At work, how does one fix what is inefficient? It’s breathtakingly simple. Break down the workplace into separate linear systems – how the phone is answered, how the bank deposit is made, how a sales presentation is performed. Know that these systems are for the most part, separate from each other. For each system, in a simple 1-2-3 step format, document the execution of the process. Get the staff to “climb on board” this system-improvement quest. Then, with coworkers, brainstorm and then, again on paper, improve the sequence of steps until they are perfect. Document the system (this must happen!). Reinsert the perfected system back into the operation. As a matter of policy, everyone in the organization will execute each perfected system in exactly the same sequence every single time – yet everyone understands that if a system can be improved, adjustment will be made instantly both in the system protocol, and in the accompanying documentation. This is “working the system”! The key is this (and here is the heart of the Method): Focus on the systems that create the results, not in shuffling around the bad results that occur due to unmanaged systems. The end result? Minimal bad results!

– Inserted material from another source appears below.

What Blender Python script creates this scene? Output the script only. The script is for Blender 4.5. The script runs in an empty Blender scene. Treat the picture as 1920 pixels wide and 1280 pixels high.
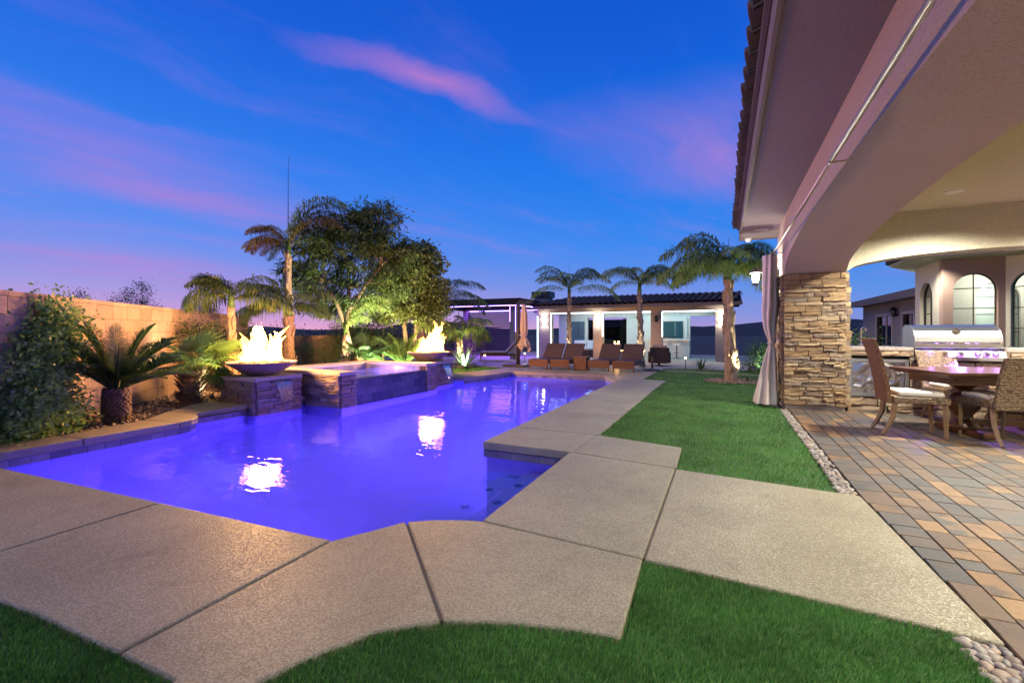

This sounds regimented! Some of it is regimented and there is a good reason for this, but the release valve is in giving your people instant and generous autonomy to “tweak” systems to higher efficiency. It’s a workplace culture centered around system improvement, not in fire-killing. The staff creates and adjusts business systems daily, as needed. “Working” their systems is what they do, rather than coping with the bad results of unmanaged systems. For you, getting everyone to climb on board is a simple matter because once things begin to fall into place, and it won’t take long, you and your people will make more money, and the work environment will be serene…and there will be a powerful sense of pride throughout the organization. There will be no going back to the way things were…
Is there something here for a one-person operation or for a corporate middle manager? Yes! This is about dramatically improving efficiency and the more efficient one is, the more one gets what one wants out of life…and that may very well be a fast climb up the corporate ladder.
I read your book. Where can I learn more? Our UK business partner, Mike Giles, my wife Linda Carpenter, and I, invested over a year’s time in creating a multi-media product entitled The Work the System Academy. It’s a 30-90 day course designed to get life in order…business, personal and health. Launch of the product was January 1, 2012. In late 2012 we will release another product, an intensive course that will qualify the student to be a business consultant in the Work the System Method. Yes, this will enable the course graduate to make a living helping other people salvage their problematic businesses. We also consult.
Why isn’t your Amazon book sales ranking higher? Because I give away the book. You can get PDF and audio versions free via our Academy website at www.workthesystemacademy.com. (The hard copy version? Get it on this site, Amazon or at your local book store. It’s in hard cover only, BTW). I would very much like the book to be on the top 10 Amazon business book list, or to be on the NY Times best seller list, but that will never happen because I give the book away. Why do I do this? To get the book to more people because my first intention is to help as many people as I can. The self-serving, second intention, is that I have other more in-depth products/services to sell to those who want them, and those sales more than make up for any loss of third party sales. How can I do this? Because, through a special arrangement with my publisher, I retain ownership of the manuscript and I can do anything I want with it.
How do I find out more? Download the pdf and the audio of the book for free (you can do so at the Work the System Academy site), or buy the hard copy version of the book either from this site, at Amazon, or in your local book store. Note also that I periodically conduct boot camps in my hometown of Bend, Oregon. Get on my mailing list and I’ll keep you informed. Another good bet is to subscribe to my newsletter and blog (do that on the front page of this site).
Quotes from Work the System. (The third edition of Work the System was released in October 2011.)
“Here’s a more general observation: In the past thirty years the lure of instant gratification has gripped a huge chunk of our population. For the hooked-up masses—those who are seriously addicted to smart-phones, Twitter, Facebook and the immediacy/pervasiveness of the entertainment industry—it’s a stretch to go backward to consider the root of things. The gratification of the moment is a distraction from thoughtful contemplation of the reasons why events happen as they do. Today, unlike twenty years ago, a good “now” is available by just turning off and plugging in. For too many of us, slowing down to examine things is not entertaining, and that’s too bad because it is mandatory that we take the time to understand the machinery of our lives if we are to modify that machinery to produce the results we desire.”
“Life is serious business and whether you know it or not—or whether you like it or not—your personal systems are the threads of the fabric of your life. Together, your personal systems add up to you. And if you are like most people, you negotiate your days without seeing your systems as the singular entities they are, some working well and some not so well.”
“The focus must be on the proactive management of systems, not in coping with random bad results due to unseen and therefore unmanaged systems.”
“Blue-blood, old-school psychologists who see endless dour complexity in the human condition will sniff at the simplicity of the Work the System message. Things are more complicated than that, they’ll say. I thank them in advance for their oblique compliment. This is an elementary, dispassionate, drop-the-load dispatch that describes lives as they really are: cause-and-effect mechanisms that can be logical, predictable, and satisfying. No PhD necessary.”
“Without prodding, nor willing it to happen, I stepped outside my life, rose above it and looked down, never again to settle back into the morass that had been my existence. There was nothing philosophical about this new vantage point. It was mechanical and logical. I saw that the solution to my business problems did not lie in becoming more proficient at whacking moles—the solution was to find a way to eliminate the moles altogether.”